I have a feeling there won't be an effect, but if there is, what will it say about people whose names have no opposite-sex counterpart? Would they be more likely to be single? Or gay? With all those Jameses out there, is it now advantageous to be called Jemima?

By punning linguist (not verified) on 19 Oct 2008 #permalink

Friends of ours are named "Andrea" and "Andreas" (in Germany), they just started their family with a first child. From my experience here, this is an extraordinary coincidence and always a funny story to tell.

I'm curious about the results!

what about sibling names? my husband has the same name as my brother and i have a friend in the same position.

Just to point out that the last question about the length of the marriage of the paternal grandparents asks how long the "maternal" grandparents were married (or is it the other way around! )

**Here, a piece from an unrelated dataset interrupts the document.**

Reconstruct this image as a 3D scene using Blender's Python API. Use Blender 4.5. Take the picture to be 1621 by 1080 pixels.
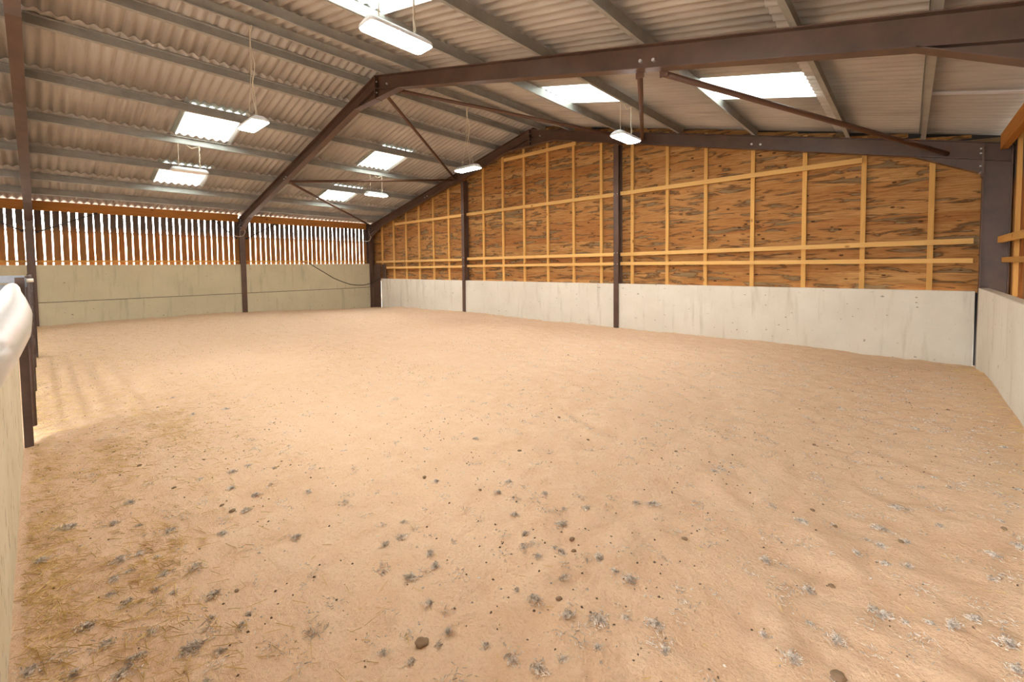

By Michael Burkley (not verified) on 21 Oct 2008 #permalink

The test doesn't ask for any assessment of how happy the marriage was. Which seems important, given the greater focus on marriages staying together back in my grandparents' time.

I've just realized that my answers may also be misleading -- my paternal grandmother's name is Virginia, but she may have once gone by Jenny, and my grandfather was John.

And i've just realized that I should have paid attention to the date. ;-)

Think about last names, too. My last name is very similar to my wife's "maiden" name, which she continues to use. (No, they're not identical, and no, we're not related!) I have a couple of friends who have/had similarly close last names prior to marriage.

I speculate that if such people are married more frequently than they "ought" to be it is because of curiousity or something to talk about that gets people talking, and then one thing leads to another. This is obviously a way people could sort themselves, as it were, based on first names, too.

In our case, we were next to one another on an alphabetical list. In the case of high school, people might be seated near one another.